Biography



I grew up in middle class splendor in Virginia, New Jersey, New York, and Florida. In every new place, my family always landed at the intersection of love and confusion.

My favorite was upstate New York, where I walked to school in the snow, tromped through the creek in the woods, and rode my fancy Raleigh bicycle to the hilltops. In the back yard, gazing at the sky, and when the creek in the woods froze solid, I began my work in the family business: thinking about things, everything, trying to figure it all out, even stuff that Judaism doesn’t think about, and that’s saying something.

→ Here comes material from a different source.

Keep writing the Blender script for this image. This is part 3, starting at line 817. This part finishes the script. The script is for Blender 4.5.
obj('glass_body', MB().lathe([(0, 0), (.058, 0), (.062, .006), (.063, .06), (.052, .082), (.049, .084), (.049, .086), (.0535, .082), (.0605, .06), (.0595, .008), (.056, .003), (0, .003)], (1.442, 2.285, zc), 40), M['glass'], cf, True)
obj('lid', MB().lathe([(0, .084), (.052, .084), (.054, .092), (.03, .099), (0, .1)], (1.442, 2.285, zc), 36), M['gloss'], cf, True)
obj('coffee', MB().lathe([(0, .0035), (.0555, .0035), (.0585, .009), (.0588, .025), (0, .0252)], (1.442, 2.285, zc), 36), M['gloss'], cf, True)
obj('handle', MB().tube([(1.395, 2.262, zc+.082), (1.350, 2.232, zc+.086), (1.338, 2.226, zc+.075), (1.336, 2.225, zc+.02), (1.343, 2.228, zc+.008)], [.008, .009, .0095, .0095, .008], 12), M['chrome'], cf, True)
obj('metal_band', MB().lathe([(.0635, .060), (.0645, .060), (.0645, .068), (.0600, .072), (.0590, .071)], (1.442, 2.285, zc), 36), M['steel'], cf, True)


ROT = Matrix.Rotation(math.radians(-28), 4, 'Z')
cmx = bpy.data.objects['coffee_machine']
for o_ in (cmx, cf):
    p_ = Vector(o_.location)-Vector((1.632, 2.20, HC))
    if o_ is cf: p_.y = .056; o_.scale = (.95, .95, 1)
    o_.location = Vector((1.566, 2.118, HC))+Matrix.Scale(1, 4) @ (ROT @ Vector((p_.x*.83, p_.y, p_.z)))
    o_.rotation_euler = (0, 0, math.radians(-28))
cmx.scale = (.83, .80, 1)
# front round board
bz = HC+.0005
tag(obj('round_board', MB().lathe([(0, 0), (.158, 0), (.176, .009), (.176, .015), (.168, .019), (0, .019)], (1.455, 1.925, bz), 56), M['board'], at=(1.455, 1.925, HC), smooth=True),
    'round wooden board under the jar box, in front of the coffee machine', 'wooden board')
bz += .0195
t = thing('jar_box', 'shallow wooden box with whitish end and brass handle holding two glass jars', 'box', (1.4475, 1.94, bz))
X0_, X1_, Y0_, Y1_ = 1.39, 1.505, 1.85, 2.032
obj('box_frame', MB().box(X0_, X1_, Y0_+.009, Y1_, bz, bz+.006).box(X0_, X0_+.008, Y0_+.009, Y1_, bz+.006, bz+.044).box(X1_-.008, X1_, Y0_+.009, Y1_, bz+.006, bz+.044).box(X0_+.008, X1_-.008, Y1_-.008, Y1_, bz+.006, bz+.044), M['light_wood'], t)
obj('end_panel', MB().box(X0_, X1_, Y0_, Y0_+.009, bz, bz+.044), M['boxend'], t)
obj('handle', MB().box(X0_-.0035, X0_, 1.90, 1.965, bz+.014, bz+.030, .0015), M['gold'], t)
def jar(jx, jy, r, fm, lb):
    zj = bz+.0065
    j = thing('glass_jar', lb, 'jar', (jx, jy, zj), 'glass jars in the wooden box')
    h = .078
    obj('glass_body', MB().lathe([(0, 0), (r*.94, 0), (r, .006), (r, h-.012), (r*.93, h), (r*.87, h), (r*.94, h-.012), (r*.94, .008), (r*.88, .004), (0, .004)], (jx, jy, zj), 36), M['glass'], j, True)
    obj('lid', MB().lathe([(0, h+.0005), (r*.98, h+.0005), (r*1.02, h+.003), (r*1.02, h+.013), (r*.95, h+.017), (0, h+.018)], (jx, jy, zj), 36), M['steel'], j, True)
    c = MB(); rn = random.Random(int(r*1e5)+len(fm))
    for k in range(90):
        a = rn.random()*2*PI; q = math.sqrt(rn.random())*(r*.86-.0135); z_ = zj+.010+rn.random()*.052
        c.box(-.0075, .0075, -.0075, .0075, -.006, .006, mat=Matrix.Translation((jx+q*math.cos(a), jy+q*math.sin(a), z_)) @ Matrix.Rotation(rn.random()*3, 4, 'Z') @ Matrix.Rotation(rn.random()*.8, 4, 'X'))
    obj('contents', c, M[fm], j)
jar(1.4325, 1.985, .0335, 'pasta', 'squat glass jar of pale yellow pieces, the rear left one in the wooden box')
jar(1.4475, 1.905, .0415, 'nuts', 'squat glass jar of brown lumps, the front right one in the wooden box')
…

After high school in Jacksonville, Florida, I attended Emory University in Atlanta.
The best part of going to college was being thrown out for a semester, whereupon I worked my ass off as a cook, and bought a VW hippie van with a bed, stove, refrigerator and a roof deck. It carried me all around the country during the peak years of the late Sixties. But despite the boundless lure of the road, I did finish college, mainly because it was a smart way to avoid killing Vietnamese farmers with whom I had no significant problems.

Upon graduation, my draft deferment expired. But I wound up getting out of military service by a stroke of fate that’s barely believable. It’s in my memoir, along with my immersion in a semi-secret group which was supposed to hasten mastery of the family business. Which is what the memoir is mainly about. That plus sex and my grandfather. It’ll make sense when you read it.

A wide array of jobs followed, culminating in self-taught skills in carpentry sufficient to get me hired alongside country boys who’d never met a Jew and grew up with hammers in one hand, guns in the other. Self-taught skills in architecture followed. After a few more strokes of fate and some decades, I designed and built homes for urban pioneers in the downtown neighborhoods of Atlanta. 

In 2013, itching to live somewhere besides Atlanta, I listened to my daughter Rose when she said, “You should look at Richmond.” The sign on the door of the Virginia Museum of Fine Art read “Open every day. Admission free.” I found a real estate agent who is a published memoirist. She showed me some houses in case I might move here one day in the remote, abstract future. Forty-three days later I moved into the third house she showed me.

Maybe I like my jobs in Richmond better than my other favorite jobs. I work for a non-profit that serves elderly homeowners who need help maintaining so they may age in place. Plus I became president of the neighborhood association, helped to form a coalition around a proposed city project and joined the Richmond chapter of the NAACP. This intersection is more love and less confusion.